Dodał, że ostatnio nie rozmawiał z selekcjonerem Fornalikiem. Miałem kontakt tylko z jego współpracownikami. Jednak odwiedził mnie wcześniej w Anglii, oglądał moje mecze. Zresztą już przed rokiem byłem blisko powołania, ale przytrafiła się kontuzja, trzy miesiące przerwy, a później, po zmianie trenera, straciłem miejsce w składzie i o reprezentacji mogłem zapomnieć - przyznał.

Uważa, że teraz wszystko idzie w dobrym kierunku.

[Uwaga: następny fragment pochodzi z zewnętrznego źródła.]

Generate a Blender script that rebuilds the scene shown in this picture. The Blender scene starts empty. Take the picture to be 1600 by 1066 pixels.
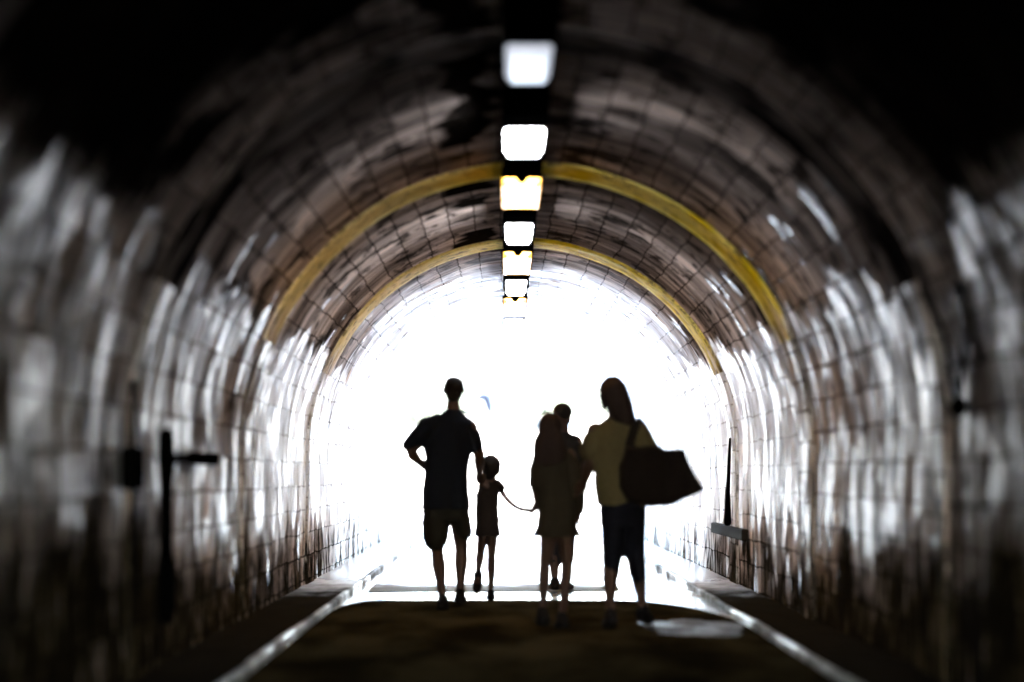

Nie występuję jeszcze w podstawowym składzie, bo nie przepracowałem z drużyną całego okresu przygotowawczego, ale z meczu na mecz czuję się coraz lepiej. A w reprezentacji, nawet gdybym miał zagrać minutkę, będę bardzo zadowolony - dodał.

"Dopóki piłka w grze..."

Biało-czerwoni już wiele lat nie wygrali wyjazdowego spotkania z teoretycznie silniejszym rywalem, a takim są Ukraina i Anglia. Pytany, dlaczego ma się to udać teraz, Peszko w swoim stylu odpowiedział: Może dlatego, że ja przyjechałem na zgrupowanie? A tak poważnie, to trzeba wierzyć, dopóki piłka w grze.

Ze świadomością skali wyzwania, ale i pełen wiary w możliwość powodzenia misji przyjechał do Warszawy Waldemar Sobota. Kto ma wierzyć, jak nie my, czyli zawodnicy i sztab szkoleniowy?! Kibicom to przyjdzie trudniej, bo ostatnio ich nie rozpieszczaliśmy i statystyki na pewno nie są po naszej stronie. Jednak wielu polskich piłkarzy prezentuje w klubach ostatnio wysoką formę i liczę, że uda się to przełożyć na reprezentację - powiedział pomocnik FC Brugge.

Cieszy się, że kilku doświadczonych graczy po dłuższej przerwie znowu znalazło się kadrze. Na pewno są w stanie pomóc na boisku, ale i poza nim, gdyż mają za sobą wiele ważnych meczów w reprezentacji i kiedyś stanowili o jej obliczu - zauważył.

Muszą wygrać oba mecze



Z Ukraińcami w Charkowie Polacy zmierzą się w piątek, a z Anglikami na londyńskim Wembley - cztery dni później. Tylko dwa zwycięstwa sprawią, że zajmą jedno z dwóch czołowych miejsc w grupie H eliminacji, co oznaczać będzie bezpośredni awans do MŚ w Brazylii bądź możliwość rywalizacji w barażach.